**GOAL**
Transcribe the lines from the start of the data below through the line with "random.seed(7)", word for word and nothing more.
╔══
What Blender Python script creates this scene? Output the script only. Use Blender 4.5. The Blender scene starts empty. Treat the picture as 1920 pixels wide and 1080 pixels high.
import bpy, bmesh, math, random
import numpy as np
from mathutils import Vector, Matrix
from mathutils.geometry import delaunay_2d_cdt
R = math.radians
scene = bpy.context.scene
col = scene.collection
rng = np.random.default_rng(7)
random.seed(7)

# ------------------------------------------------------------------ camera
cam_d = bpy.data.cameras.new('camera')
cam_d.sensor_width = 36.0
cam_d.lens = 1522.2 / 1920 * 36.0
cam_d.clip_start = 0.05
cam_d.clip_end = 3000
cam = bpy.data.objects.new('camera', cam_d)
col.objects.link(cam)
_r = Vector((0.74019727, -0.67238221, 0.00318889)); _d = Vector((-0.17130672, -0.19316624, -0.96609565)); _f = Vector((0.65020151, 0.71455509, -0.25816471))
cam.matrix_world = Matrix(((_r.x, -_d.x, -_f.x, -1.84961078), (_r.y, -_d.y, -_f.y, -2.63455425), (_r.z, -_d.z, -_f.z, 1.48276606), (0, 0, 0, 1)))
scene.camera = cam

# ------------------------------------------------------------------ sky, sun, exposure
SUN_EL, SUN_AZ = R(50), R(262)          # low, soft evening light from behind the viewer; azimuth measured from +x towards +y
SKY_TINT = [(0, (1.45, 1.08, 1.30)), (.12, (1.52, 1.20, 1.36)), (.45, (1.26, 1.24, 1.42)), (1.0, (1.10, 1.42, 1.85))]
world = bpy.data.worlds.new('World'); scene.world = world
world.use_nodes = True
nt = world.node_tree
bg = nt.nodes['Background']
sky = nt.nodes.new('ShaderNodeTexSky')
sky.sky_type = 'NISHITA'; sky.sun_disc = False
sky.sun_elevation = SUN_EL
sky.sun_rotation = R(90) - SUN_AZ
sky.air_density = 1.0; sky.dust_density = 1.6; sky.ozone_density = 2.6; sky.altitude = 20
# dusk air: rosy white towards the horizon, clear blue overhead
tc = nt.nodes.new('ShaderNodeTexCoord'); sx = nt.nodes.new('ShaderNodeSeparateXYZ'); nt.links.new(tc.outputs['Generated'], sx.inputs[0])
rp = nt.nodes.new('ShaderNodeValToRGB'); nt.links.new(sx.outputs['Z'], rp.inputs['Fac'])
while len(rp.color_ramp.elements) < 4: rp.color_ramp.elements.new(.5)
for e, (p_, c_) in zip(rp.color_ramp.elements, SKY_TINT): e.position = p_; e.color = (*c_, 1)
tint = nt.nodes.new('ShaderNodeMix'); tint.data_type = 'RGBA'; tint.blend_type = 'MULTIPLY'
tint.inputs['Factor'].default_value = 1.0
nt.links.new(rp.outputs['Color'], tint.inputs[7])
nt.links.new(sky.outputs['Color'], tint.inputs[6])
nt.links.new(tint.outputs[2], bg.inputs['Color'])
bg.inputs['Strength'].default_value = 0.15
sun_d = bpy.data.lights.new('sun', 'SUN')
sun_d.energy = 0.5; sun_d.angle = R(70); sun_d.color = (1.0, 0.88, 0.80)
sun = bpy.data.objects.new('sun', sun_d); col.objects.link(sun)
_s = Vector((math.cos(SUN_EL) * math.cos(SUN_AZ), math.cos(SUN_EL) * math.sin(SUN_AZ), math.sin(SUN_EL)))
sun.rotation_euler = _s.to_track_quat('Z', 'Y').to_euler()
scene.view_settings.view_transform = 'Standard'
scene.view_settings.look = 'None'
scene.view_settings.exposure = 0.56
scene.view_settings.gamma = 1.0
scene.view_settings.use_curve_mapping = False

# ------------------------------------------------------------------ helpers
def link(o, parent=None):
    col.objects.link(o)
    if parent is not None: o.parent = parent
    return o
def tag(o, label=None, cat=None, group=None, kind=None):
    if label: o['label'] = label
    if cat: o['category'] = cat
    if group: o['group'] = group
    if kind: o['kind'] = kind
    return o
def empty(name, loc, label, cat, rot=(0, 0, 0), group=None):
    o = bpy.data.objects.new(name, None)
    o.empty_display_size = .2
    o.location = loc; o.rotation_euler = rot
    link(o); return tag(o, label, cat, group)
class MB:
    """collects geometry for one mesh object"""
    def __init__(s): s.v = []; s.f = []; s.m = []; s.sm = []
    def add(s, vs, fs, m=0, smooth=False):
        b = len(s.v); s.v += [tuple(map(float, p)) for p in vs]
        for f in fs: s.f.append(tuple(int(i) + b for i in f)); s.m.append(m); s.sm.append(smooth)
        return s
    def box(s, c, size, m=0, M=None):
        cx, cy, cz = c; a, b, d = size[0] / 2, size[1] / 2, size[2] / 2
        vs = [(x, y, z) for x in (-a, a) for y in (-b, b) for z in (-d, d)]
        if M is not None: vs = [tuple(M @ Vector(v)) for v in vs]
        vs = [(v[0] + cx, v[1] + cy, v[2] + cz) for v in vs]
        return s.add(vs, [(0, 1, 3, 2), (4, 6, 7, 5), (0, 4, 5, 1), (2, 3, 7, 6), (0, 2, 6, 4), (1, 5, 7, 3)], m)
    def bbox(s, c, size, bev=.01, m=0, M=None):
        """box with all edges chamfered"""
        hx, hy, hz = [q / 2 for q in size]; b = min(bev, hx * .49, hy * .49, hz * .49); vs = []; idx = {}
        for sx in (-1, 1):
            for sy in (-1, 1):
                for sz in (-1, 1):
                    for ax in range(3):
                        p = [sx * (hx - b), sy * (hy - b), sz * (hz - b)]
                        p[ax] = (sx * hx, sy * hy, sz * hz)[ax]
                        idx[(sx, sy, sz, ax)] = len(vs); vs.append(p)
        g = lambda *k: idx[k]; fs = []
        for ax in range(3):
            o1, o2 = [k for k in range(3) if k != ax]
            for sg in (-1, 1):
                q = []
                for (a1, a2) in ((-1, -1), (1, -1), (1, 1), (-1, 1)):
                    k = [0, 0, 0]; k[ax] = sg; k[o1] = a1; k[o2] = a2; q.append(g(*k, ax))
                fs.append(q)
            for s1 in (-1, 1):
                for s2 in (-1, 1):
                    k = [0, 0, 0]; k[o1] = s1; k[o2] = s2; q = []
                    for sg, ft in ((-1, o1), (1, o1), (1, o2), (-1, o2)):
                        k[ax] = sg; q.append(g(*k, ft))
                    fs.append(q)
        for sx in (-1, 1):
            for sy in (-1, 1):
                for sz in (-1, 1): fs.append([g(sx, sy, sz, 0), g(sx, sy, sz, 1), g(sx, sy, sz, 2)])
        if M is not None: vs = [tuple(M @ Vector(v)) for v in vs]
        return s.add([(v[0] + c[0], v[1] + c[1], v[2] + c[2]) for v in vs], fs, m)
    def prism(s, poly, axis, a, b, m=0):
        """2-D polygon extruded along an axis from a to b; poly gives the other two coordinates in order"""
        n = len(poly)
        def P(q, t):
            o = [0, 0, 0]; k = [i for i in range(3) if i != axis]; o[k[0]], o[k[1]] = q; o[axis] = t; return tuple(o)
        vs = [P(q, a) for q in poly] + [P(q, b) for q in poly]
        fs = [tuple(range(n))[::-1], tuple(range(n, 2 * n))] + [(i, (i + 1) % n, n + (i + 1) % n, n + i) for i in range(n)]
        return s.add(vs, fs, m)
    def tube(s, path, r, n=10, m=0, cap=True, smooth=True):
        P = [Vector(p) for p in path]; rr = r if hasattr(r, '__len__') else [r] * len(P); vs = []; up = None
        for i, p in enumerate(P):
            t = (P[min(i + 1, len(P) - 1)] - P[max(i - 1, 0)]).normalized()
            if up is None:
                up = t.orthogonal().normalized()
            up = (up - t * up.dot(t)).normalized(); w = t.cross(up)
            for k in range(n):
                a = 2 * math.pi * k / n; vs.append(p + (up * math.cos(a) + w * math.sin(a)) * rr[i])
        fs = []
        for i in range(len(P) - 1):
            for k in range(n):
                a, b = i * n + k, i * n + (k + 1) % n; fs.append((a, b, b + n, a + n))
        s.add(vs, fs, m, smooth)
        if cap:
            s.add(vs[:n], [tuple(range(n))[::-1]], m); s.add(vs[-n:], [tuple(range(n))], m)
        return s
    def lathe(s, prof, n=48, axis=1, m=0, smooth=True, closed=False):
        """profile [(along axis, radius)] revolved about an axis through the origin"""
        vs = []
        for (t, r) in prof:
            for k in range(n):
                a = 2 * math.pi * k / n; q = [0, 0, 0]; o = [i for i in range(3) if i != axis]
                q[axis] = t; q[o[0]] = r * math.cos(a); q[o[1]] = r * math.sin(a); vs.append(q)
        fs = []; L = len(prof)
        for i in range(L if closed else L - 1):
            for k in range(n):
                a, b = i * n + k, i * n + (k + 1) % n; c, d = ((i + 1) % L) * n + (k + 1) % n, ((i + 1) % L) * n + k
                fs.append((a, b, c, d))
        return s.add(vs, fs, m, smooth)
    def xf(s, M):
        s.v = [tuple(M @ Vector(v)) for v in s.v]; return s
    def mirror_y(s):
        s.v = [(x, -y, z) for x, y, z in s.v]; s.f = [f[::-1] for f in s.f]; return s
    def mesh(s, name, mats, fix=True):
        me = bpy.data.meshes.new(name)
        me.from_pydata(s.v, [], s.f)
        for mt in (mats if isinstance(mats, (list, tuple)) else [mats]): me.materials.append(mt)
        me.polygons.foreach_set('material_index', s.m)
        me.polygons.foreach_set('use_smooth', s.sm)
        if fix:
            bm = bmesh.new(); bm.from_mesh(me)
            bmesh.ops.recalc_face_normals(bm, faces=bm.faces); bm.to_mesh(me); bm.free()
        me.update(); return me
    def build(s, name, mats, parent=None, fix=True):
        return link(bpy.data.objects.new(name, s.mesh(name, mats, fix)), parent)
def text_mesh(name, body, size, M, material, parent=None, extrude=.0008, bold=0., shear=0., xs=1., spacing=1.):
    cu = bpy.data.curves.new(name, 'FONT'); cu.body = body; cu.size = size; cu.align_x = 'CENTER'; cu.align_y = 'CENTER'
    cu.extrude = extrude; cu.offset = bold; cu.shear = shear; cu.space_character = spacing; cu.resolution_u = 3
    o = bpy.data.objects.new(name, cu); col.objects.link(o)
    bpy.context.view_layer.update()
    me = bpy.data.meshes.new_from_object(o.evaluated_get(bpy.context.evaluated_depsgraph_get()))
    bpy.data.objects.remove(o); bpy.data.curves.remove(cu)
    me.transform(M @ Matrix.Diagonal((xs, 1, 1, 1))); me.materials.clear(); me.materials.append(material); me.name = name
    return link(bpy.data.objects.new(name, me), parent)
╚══
**SOLUTION TO THIS PROBLEM**
What Blender Python script creates this scene? Output the script only. Use Blender 4.5. The Blender scene starts empty. Treat the picture as 1920 pixels wide and 1080 pixels high.
import bpy, bmesh, math, random
import numpy as np
from mathutils import Vector, Matrix
from mathutils.geometry import delaunay_2d_cdt
R = math.radians
scene = bpy.context.scene
col = scene.collection
rng = np.random.default_rng(7)
random.seed(7)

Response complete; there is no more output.